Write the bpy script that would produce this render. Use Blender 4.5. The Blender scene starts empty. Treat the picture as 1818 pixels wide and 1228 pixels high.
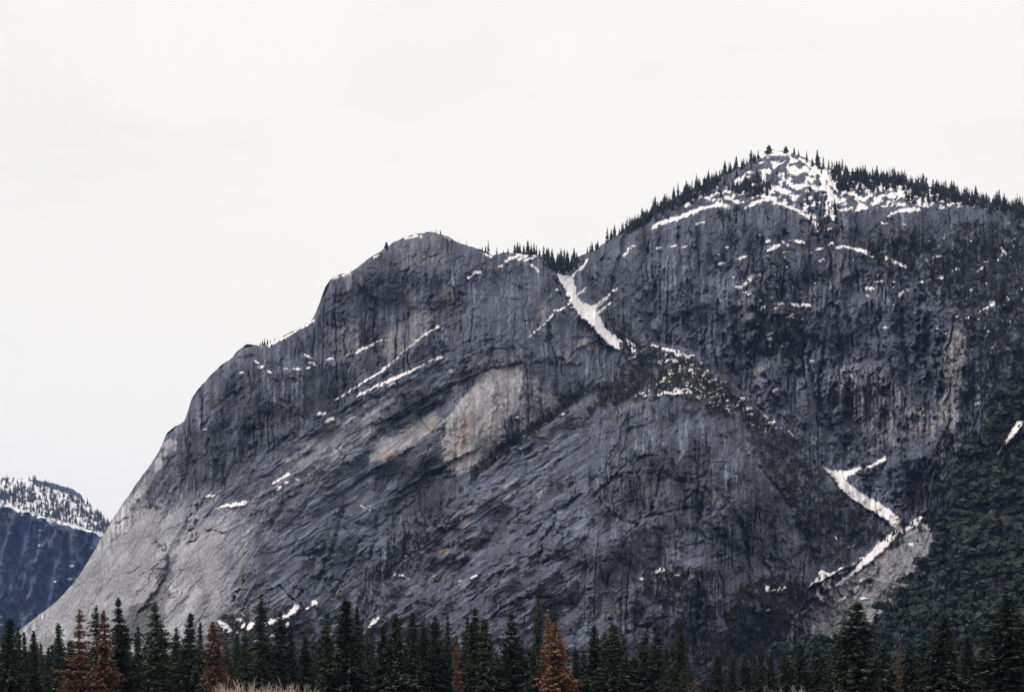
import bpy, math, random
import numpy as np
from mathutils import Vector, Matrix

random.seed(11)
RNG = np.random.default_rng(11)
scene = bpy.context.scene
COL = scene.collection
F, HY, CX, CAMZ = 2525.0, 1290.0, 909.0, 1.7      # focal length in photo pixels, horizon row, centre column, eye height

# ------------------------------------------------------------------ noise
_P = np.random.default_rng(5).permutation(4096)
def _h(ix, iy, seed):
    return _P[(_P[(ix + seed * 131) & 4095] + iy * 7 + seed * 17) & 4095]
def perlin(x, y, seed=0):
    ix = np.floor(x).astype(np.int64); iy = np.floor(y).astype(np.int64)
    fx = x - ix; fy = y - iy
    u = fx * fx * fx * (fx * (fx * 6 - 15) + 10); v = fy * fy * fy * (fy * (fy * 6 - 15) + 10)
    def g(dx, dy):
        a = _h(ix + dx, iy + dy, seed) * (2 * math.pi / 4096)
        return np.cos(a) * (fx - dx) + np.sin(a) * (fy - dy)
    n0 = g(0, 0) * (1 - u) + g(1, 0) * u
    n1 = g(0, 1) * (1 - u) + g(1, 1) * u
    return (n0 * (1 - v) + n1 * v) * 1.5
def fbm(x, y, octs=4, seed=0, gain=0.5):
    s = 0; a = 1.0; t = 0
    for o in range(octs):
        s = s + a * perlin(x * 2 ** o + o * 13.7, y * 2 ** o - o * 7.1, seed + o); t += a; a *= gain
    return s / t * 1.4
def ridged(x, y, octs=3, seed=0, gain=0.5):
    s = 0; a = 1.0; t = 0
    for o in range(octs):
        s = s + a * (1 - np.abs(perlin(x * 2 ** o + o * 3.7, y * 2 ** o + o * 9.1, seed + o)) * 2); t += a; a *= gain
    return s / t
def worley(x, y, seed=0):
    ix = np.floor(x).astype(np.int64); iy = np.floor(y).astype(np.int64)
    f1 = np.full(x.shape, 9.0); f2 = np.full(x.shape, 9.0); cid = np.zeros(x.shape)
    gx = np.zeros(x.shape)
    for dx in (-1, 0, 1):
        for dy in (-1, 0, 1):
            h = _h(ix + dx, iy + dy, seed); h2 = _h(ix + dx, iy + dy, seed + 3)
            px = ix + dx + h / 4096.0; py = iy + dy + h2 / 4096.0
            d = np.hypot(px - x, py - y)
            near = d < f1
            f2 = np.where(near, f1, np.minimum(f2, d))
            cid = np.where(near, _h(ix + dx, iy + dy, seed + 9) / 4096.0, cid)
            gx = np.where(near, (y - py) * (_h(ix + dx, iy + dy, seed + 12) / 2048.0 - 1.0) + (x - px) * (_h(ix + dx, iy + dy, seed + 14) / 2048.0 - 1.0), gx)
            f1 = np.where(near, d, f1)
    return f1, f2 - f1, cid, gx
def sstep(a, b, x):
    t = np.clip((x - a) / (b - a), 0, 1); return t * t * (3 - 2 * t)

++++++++

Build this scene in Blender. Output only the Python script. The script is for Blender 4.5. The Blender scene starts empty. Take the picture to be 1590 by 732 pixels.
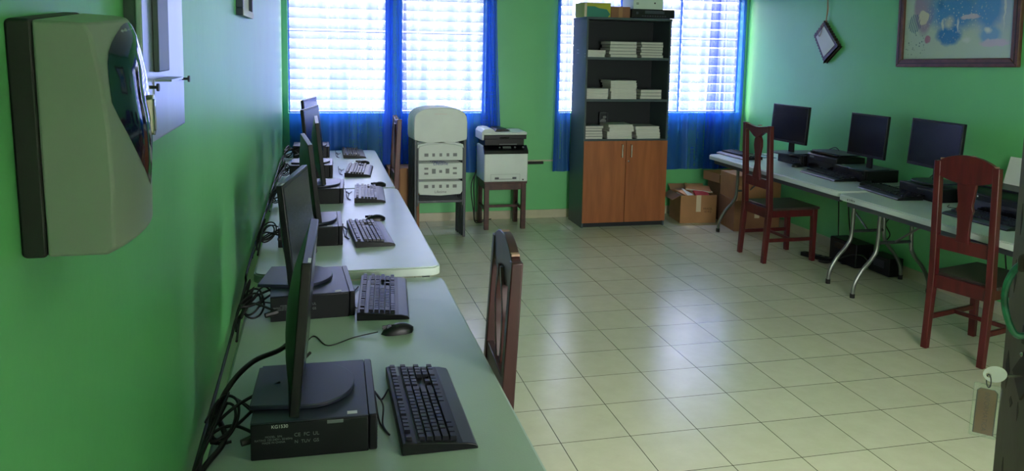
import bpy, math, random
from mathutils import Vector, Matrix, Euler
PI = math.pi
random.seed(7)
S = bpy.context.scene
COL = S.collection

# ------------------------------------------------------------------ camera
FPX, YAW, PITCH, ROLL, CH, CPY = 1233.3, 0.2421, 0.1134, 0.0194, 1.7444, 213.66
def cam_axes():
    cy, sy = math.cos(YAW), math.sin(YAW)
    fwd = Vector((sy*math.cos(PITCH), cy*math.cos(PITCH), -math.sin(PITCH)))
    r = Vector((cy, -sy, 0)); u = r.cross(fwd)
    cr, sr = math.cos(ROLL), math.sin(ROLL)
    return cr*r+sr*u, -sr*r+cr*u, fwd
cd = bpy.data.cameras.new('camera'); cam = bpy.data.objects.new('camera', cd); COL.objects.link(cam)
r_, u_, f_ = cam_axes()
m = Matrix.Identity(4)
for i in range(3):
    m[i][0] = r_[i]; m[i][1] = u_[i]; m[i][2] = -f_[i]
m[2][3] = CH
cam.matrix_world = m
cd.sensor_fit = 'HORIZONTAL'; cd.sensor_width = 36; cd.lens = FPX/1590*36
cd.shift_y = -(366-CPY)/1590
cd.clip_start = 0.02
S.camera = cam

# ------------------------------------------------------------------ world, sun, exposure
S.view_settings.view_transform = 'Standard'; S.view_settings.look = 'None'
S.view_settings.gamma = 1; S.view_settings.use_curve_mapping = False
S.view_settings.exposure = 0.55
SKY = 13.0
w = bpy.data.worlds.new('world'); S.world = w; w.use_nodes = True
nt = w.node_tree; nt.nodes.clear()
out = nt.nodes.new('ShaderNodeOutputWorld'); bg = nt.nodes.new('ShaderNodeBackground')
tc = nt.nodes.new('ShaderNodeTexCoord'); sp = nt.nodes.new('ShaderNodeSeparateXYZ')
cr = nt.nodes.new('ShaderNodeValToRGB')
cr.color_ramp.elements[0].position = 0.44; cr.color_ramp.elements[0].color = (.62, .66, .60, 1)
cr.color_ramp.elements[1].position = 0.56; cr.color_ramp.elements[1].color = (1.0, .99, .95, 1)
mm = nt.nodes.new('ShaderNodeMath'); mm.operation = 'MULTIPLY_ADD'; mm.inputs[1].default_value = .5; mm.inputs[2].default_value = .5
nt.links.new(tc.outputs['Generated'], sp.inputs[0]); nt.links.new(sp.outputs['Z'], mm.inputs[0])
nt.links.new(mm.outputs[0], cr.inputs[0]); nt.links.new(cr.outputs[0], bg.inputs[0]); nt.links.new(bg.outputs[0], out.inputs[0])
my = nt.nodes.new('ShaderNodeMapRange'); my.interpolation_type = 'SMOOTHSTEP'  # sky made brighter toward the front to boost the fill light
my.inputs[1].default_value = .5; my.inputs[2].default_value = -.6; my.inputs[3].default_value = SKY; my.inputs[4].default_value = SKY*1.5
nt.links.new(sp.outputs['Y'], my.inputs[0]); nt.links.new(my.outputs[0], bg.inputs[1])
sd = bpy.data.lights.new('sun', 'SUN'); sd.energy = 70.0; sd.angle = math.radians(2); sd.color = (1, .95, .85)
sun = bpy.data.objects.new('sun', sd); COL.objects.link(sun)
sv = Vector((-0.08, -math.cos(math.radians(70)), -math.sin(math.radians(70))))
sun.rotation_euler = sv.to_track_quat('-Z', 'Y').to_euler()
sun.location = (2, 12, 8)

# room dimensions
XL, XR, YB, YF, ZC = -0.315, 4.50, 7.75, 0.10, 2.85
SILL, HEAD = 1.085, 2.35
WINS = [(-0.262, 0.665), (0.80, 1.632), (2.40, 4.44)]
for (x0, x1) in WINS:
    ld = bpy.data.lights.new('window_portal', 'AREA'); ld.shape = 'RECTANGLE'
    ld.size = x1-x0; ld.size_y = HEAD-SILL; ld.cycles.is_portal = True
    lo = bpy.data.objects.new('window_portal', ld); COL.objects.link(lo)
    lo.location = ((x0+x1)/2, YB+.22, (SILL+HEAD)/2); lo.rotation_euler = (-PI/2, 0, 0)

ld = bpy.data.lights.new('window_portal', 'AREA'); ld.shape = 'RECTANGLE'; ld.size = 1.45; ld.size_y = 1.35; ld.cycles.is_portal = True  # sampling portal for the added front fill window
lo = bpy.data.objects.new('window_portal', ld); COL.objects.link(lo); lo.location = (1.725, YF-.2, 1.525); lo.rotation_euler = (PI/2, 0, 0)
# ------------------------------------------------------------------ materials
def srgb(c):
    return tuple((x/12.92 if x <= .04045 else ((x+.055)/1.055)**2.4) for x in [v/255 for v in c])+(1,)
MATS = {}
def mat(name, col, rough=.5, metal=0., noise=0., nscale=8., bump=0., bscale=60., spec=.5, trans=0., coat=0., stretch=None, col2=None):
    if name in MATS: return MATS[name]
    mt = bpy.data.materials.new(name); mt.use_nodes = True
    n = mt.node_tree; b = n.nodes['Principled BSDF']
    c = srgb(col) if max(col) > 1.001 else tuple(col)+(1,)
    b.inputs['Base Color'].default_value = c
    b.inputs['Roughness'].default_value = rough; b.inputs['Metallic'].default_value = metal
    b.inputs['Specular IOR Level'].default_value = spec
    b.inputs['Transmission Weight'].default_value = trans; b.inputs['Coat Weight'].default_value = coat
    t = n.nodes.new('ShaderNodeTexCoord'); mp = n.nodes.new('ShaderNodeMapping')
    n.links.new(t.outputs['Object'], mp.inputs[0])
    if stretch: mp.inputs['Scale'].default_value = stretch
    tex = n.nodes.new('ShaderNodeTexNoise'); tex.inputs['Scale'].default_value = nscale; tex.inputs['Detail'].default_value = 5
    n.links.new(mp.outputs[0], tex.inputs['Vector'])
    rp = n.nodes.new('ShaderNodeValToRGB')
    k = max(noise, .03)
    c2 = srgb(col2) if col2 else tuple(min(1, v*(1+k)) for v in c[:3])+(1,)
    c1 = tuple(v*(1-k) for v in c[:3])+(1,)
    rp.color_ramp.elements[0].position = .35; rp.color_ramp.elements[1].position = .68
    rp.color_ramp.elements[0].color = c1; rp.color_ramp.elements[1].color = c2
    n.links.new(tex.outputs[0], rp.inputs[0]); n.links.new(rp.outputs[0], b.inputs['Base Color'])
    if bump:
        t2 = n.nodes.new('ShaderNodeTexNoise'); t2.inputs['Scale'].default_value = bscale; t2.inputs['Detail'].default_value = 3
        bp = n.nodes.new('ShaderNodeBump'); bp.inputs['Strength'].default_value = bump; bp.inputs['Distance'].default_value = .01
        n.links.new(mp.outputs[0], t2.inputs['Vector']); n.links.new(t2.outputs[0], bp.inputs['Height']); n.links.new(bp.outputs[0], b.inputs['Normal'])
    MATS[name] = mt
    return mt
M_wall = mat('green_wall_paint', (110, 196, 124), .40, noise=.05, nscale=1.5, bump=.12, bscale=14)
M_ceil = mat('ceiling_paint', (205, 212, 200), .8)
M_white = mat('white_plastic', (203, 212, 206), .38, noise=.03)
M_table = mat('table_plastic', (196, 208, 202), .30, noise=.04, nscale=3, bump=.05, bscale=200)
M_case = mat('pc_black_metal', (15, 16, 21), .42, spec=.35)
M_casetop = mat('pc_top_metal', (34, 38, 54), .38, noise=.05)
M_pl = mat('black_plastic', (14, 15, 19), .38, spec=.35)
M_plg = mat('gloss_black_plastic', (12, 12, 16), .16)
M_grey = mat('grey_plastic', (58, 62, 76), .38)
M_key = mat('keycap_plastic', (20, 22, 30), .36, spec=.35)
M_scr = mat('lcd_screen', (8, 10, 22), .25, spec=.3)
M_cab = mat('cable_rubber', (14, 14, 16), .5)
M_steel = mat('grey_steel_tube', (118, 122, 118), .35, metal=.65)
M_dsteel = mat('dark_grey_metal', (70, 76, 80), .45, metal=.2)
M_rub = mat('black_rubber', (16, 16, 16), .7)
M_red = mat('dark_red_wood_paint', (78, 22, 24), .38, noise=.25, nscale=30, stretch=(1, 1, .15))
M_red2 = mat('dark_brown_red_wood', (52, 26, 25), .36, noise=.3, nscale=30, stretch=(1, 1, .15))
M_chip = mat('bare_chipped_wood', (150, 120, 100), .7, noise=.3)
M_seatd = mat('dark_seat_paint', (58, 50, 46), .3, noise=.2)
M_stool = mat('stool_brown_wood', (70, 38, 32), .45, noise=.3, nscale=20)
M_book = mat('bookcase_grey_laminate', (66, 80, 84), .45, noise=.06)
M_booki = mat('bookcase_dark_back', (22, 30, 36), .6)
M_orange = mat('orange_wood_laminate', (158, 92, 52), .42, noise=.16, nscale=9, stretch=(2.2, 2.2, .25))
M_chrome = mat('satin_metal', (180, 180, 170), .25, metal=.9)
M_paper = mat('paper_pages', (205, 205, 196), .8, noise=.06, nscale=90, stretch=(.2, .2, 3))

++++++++

**Set problem:**
Go through the entries above and copy every line containing "this".

**Response to the task:**
Write the bpy script that would produce this render. Use Blender 4.5. The Blender scene starts empty. Treat the picture as 1818 pixels wide and 1228 pixels high.
Build this scene in Blender. Output only the Python script. The script is for Blender 4.5. The Blender scene starts empty. Take the picture to be 1590 by 732 pixels.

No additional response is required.